2) What you've pointed out is certainly more stuff that correlates with falling birthrates in this country. But as to how/whether they relate, see point 1.

3) The thing you seem to be leaving out of your analysis is the the changing role of women. WWII is an important turning point: the war necessitated unprecedented numbers of women entering the workforce, a trend that continued long after the war was over. And a few years later came the pill. Between those two things, women gained unprecedented levels of economic independence and control over their reproductive activities.

I would argue that the main reason we have fewer babies is because that's what women by and large have chosen and are choosing to do. Given the disproportionate physical and economic burden born by women in the process of having kids, I can hardly blame them.

4) "Where families were once seen as the center and purpose of our lives, they are now practiced as optional phases of a life."

I agree. Where we disagree, I imagine, is that I consider this to be a good thing.

Don't get me wrong: I think anyone who wants to and can responsibly have lots and lots of kids should.

What I care about is the "optional" part.

Bike Bubba said...

Is it a change in wealth primarily, or a change in our attitudes towards it? That is, is wealth the end in itself, or is it the means by which we care for those we love? I personally think an attitudinal shift is a bigger issue than wealth itself.

Among other factors, of course.

kr said...

When I was in college, which wasn't so long ago, I was informed that it was a twenty-ish year gap (so, I guess, one generation) between traditional breeding and developed nation breeding ... ie, the argument at the time was, once a society has economic security, it takes a generation before they 'realize' (by the kids who have grown up with new assumptions) that the old assumptions don't apply anymore.

That in pretty much every pocket of development (eg, modern city in depressed nation, or modernizing nation), the pattern was the same: the people who moved to that area continued in the olde way, the people who grew up there didn't. I believe this was also said of immigrant families to America (eg., Irish and Italian, although their Catholic faith undoubtably muddled their "progress").

Also a factor, is olde agricultural societies literally budget for child-loss. They ASSUME a rate of loss (probably higher in Africa than the Ozarks, but ... ). So a woman having four kids would be considered very irresponsible if the farm needed 4 children to help ... because she's taking resources for two non-contributors without ponying up the help needed for the long term. (I've always heard these things blaming the women ... it has been the m.o. to blame women for birthrates either way since forever.)
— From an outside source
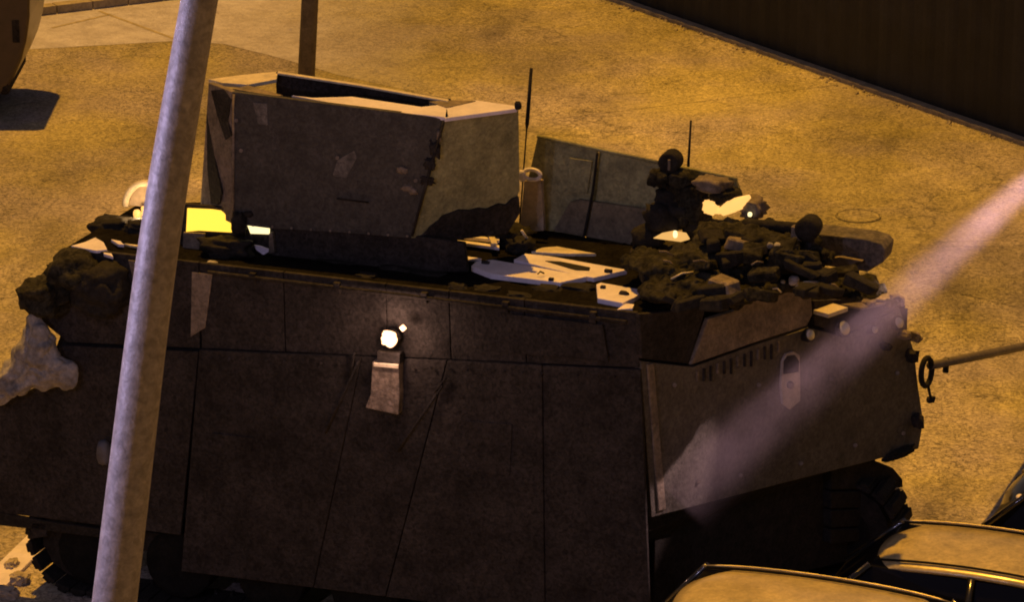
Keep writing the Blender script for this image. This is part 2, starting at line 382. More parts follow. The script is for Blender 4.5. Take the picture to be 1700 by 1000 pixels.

Anyhow, that's my 4c (which in this economy counts as 2 ;) ).

Gino said...

brian: yes,i did forget about the pill, but even before that, there was reliable contraception, so i dont think thats it. the pill is mostly a boon for casual sex, as opposed to what happens in a marriage/family situation anyway.

but you are right that what women choose as a birthrate seems to dictate the birthrate. my own life is no exception: after two, the wife and i were talking plans for adoption. (she had two rough pregnancies, and wasnt going there anymore.)

kr: 20yrs. yeah, thats seems to be the pattern i see as well.

economic security: my dad's family, with large land holdings, had more economic security than 99% of the developed world, but the families were still large,cause on a farm, kids come free, though life still didnt contain the level of leisure we know today.